* start *
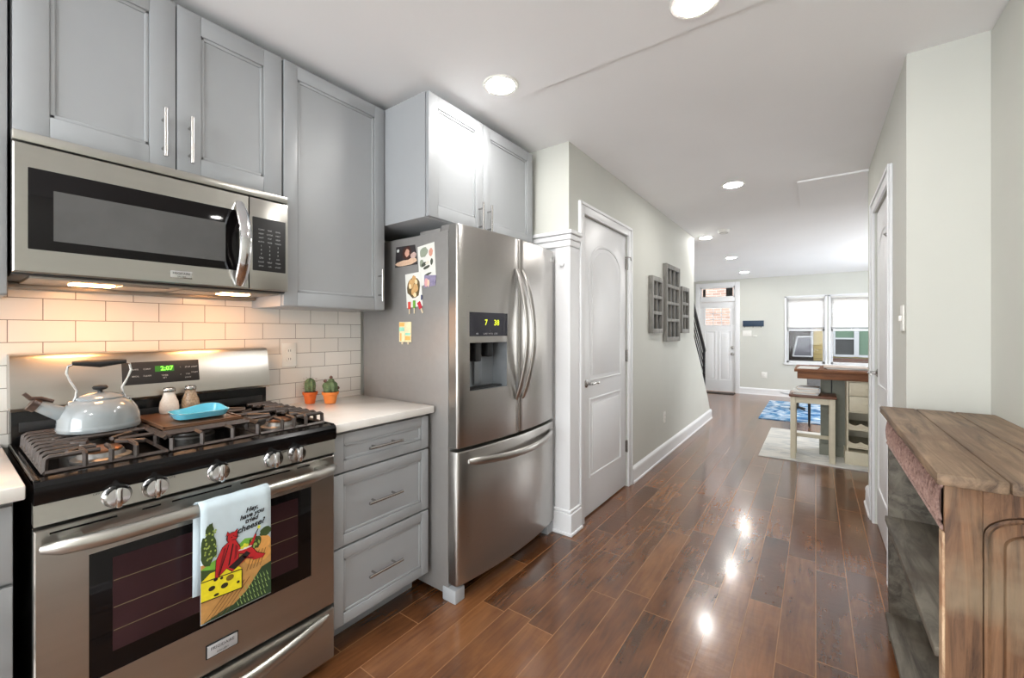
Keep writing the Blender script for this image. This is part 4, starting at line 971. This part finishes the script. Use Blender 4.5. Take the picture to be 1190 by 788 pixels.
def magnet(label, x, z, w, h, col, rot=0, col2=None):
    r = thing('clip_magnet', label, 'magnet', (x, 1.424, z-h/2), 'small magnets holding the leaf card')
    G = FS @ Matrix.Translation((x, z, 0)) @ Matrix.Rotation(rot, 4, 'Z')
    m = MB(G); m.box(-w/2, w/2, -h*.1, h/2, .003, .008, .003); m.build('fruit_body', mat('magnet_%d' % int(col[0]*999), col, .4, noise=.1), r)
    m = MB(G); m.box(-w*.22, w*.22, -h/2, -h*.08, .003, .006, .0012); m.build('stick', mat('magnet_stick', rgb(222,206,176), .6, noise=.05), r)
magnet('red ice pop magnet, left of the three below the leaf card', -1.668, 1.388, .018, .062, rgb(220,80,66))
magnet('green ice pop magnet, middle of the three below the leaf card', -1.632, 1.392, .016, .066, rgb(110,170,60))
magnet('crimson ice pop magnet tilted outward, right of the three', -1.585, 1.388, .022, .062, rgb(190,40,60), rot=.5)
r = thing('novelty_magnet', 'dark blue slim magnet at the right edge of the leaf card', 'magnet', (-1.575, 1.424, 1.42))
m = MB(FS); m.box(-1.581,-1.573,1.425,1.450,.0045,.008,.002); m.build('magnet_body', mat('navy_magnet', rgb(64,72,120), .4, noise=.1), r)
r = thing('novelty_magnet', 'pastel double ice cream magnet alone, lowest on the refrigerator side', 'magnet', (-1.70, 1.424, 1.203))
m = MB(FS)
m.box(-1.748,-1.702,1.215,1.318,.001,.006,.004); m.box(-1.701,-1.655,1.215,1.318,.001,.006,.004); m.build('body', mat('cream_magnet', rgb(238,222,180), .5, noise=.08, nscale=60), r)
m = MB(FS); m.box(-1.745,-1.706,1.27,1.29,.006,.0065); m.box(-1.698,-1.66,1.25,1.262,.006,.0065); m.build('mint_band', mat('mint', rgb(150,214,190), .5, noise=.1), r)
m = MB(FS); m.box(-1.744,-1.706,1.295,1.314,.006,.0065); m.box(-1.70,-1.66,1.225,1.245,.006,.0065); m.box(-1.738,-1.728,1.22,1.26,.006,.0066); m.build('orange_patch', mat('apricot', rgb(240,178,96), .5, noise=.1), r)
m = MB(FS); m.box(-1.730,-1.720,1.203,1.216,.002,.005); m.box(-1.684,-1.674,1.203,1.216,.002,.005); m.build('stick', mat('magnet_stick', rgb(222,206,176), .6), r)

# ================================================================ hall
M_barn = weathered('grey_washed_frame_wood', rgb(104,102,98), rgb(150,148,142), rgb(122,120,116), (40,40,4), .3)
def window_frame_art(label, y0, y1, z0, z1, nu, nv):
    r = thing('wooden_wall_frame', label, 'wall decoration', (-1.25, (y0+y1)/2, z0), 'grey window pane frames on the hall wall')
    G = frame('X+', -1.25); t = .042; s = .035; q = .016
    m = MB(G); m.box(y0, y0+s, z0, z1, 0.001, t, .003); m.box(y1-s, y1, z0, z1, .001, t, .003); m.box(y0+s, y1-s, z0, z0+s*1.3, .001, t, .003); m.box(y0+s, y1-s, z1-s*1.3, z1, .001, t, .003)
    m.build('outer_frame', M_barn, r)
    m = MB(G)
    for i in range(1, nu): u = y0+s+(y1-y0-2*s)*i/nu; m.box(u-q/2, u+q/2, z0+s, z1-s, .006, t-.008, .002)
    for j in range(1, nv): v = z0+s*1.3+(z1-z0-2.6*s)*j/nv; m.box(y0+s, y1-s, v-q, v+q, .006, t-.004, .002)
    m.build('glazing_bars', M_barn, r)
    m = MB(G); m.box(y0+s*.5, y1-s*.5, z0+s*.5, z1-s*.5, .001, .008); m.build('back_panel', mat('frame_back_grey', rgb(96,98,100), .6, noise=.1), r)
window_frame_art('shorter grey wood window pane frame, nearest the hall door', 3.87, 4.20, 1.25, 1.785, 2, 3)
window_frame_art('tallest grey wood window pane frame, middle of three', 4.32, 4.83, 1.165, 1.955, 3, 4)
window_frame_art('shorter grey wood window pane frame, farthest from the hall door', 4.92, 5.25, 1.25, 1.775, 2, 3)
o_ = thing('wall_outlet', 'white plate low on the left hall wall below the frames', 'outlet', (-1.25, 4.375, .34)); outlet(frame('X+', -1.25), 4.375, .395, o_)
o_ = thing('wall_outlet', 'white plate low on the far wall beside the front door', 'outlet', (-.83, YF, .34)); outlet(frame('Y-', YF), -.83, .40, o_, w=.10)
r = thing('light_switch', 'white toggle switch plate on the right wall before the closet door', 'switch', (.315, 2.53, 1.27))
m = MB(frame('X-', .315)); m.box(2.495, 2.565, 1.27, 1.385, 0, .006, .002); m.build('plate', M_white_p, r)
m = MB(frame('X-', .315)); m.box(2.523, 2.537, 1.315, 1.34, .006, .016, .002); m.build('toggle', M_white_p, r)

# staircase rail at the end of the hall wall
r = thing('stair_railing', 'black metal stair railing past the end of the hall wall', 'railing', (-1.30, 6.50, 0))
xr = -1.30
m = MB(); m.tube([(xr,5.30,2.12),(xr,6.56,.985)], .024, 10, flat=(1.2,.7)); m.build('handrail', M_blackmetal, r)
for k in range(6):
    m = MB(); o = .095*(k+1); m.cyl((xr,5.45,2.12-.135-o*1.0),(xr,6.50,1.04-o*1.0),.008,8); m.build('rail', M_blackmetal, r)
m = MB(); m.box(xr-.016, xr+.016, 6.49, 6.522, .31, 1.01, .003); m.build('post', M_blackmetal, r)
st = MB(frame('X+', -2.18))
pts = [(6.72,0)]
y, z = 6.70, 0
for k in range(12):
    pts.append((y, z+.19)); pts.append((y-.20, z+.19)); y -= .20; z += .19
pts2 = [(6.70,0)] 
poly = [(6.70,0)]; y, z = 6.70, 0
for k in range(12): poly += [(y, z+.19), (y-.2, z+.19)]; y -= .2; z += .19
poly += [(y, z-.25), (6.45, 0)]
st.prism(poly, .0, .80); st.build('staircase', mat('stair_wood', rgb(120,78,48), .4, noise=.15), label='brown wooden staircase climbing behind the left hall wall', category='staircase')

# far wall bits
r = thing('wall_rack', 'navy blue wooden key rack on the far wall', 'rack', (-1.02, YF, 1.35))
m = MB(frame('Y-', YF)); m.box(-1.205, -.835, 1.365, 1.485, 0, .02, .004); m.build('board', mat('navy_board', rgb(38,58,80), .5, noise=.1), r)
for u in (-1.17, -1.02, -.88):
    m = MB(frame('Y-', YF)); m.tube([(u,1.375,.018),(u,1.36,.035),(u,1.345,.045),(u,1.355,.055)], .005, 6); m.build('hook', M_blackmetal, r)
r = thing('switch_plate', 'white triple switch plate on the far wall under the navy rack', 'switch', (-1.13, YF, 1.15))
m = MB(frame('Y-', YF)); m.box(-1.21, -1.05, 1.17, 1.285, 0, .008, .002); m.build('plate', M_white_p, r)
for u in (-1.17,-1.13,-1.09):
    m = MB(frame('Y-', YF)); m.box(u-.012, u+.012, 1.20, 1.255, .008, .011, .001); m.build('rocker', M_white_p, r)
m = MB(frame('Y-', YF)); m.box(-1.03,-.95,1.165,1.185,0,.03,.003); m.build('small_wall_shelf', M_white_p, label='tiny pale ledge right of the switch plate on the far wall', category='shelf')
m = MB(); m.box(-1.98, -1.33, 9.36, 9.62, 0, .012, .004); m.build('door_mat', mat('dark_mat', rgb(64,58,54), .95, noise=.2, nscale=60), label='dark doormat on the floor inside the front door', category='mat')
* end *
Exactly restate the lines from the beginning of the data through the line with "m = MB(FS); m.box(-1.730,-1.720,1.203,1.216,.002,.005);", and no others, keeping pictures out.

Keep writing the Blender script for this image. This is part 4, starting at line 971. This part finishes the script. Use Blender 4.5. Take the picture to be 1190 by 788 pixels.
def magnet(label, x, z, w, h, col, rot=0, col2=None):
    r = thing('clip_magnet', label, 'magnet', (x, 1.424, z-h/2), 'small magnets holding the leaf card')
    G = FS @ Matrix.Translation((x, z, 0)) @ Matrix.Rotation(rot, 4, 'Z')
    m = MB(G); m.box(-w/2, w/2, -h*.1, h/2, .003, .008, .003); m.build('fruit_body', mat('magnet_%d' % int(col[0]*999), col, .4, noise=.1), r)
    m = MB(G); m.box(-w*.22, w*.22, -h/2, -h*.08, .003, .006, .0012); m.build('stick', mat('magnet_stick', rgb(222,206,176), .6, noise=.05), r)
magnet('red ice pop magnet, left of the three below the leaf card', -1.668, 1.388, .018, .062, rgb(220,80,66))
magnet('green ice pop magnet, middle of the three below the leaf card', -1.632, 1.392, .016, .066, rgb(110,170,60))
magnet('crimson ice pop magnet tilted outward, right of the three', -1.585, 1.388, .022, .062, rgb(190,40,60), rot=.5)
r = thing('novelty_magnet', 'dark blue slim magnet at the right edge of the leaf card', 'magnet', (-1.575, 1.424, 1.42))
m = MB(FS); m.box(-1.581,-1.573,1.425,1.450,.0045,.008,.002); m.build('magnet_body', mat('navy_magnet', rgb(64,72,120), .4, noise=.1), r)
r = thing('novelty_magnet', 'pastel double ice cream magnet alone, lowest on the refrigerator side', 'magnet', (-1.70, 1.424, 1.203))
m = MB(FS)
m.box(-1.748,-1.702,1.215,1.318,.001,.006,.004); m.box(-1.701,-1.655,1.215,1.318,.001,.006,.004); m.build('body', mat('cream_magnet', rgb(238,222,180), .5, noise=.08, nscale=60), r)
m = MB(FS); m.box(-1.745,-1.706,1.27,1.29,.006,.0065); m.box(-1.698,-1.66,1.25,1.262,.006,.0065); m.build('mint_band', mat('mint', rgb(150,214,190), .5, noise=.1), r)
m = MB(FS); m.box(-1.744,-1.706,1.295,1.314,.006,.0065); m.box(-1.70,-1.66,1.225,1.245,.006,.0065); m.box(-1.738,-1.728,1.22,1.26,.006,.0066); m.build('orange_patch', mat('apricot', rgb(240,178,96), .5, noise=.1), r)
m = MB(FS); m.box(-1.730,-1.720,1.203,1.216,.002,.005); m.box(-1.684,-1.674,1.203,1.216,.002,.005); m.build('stick', mat('magnet_stick', rgb(222,206,176), .6), r)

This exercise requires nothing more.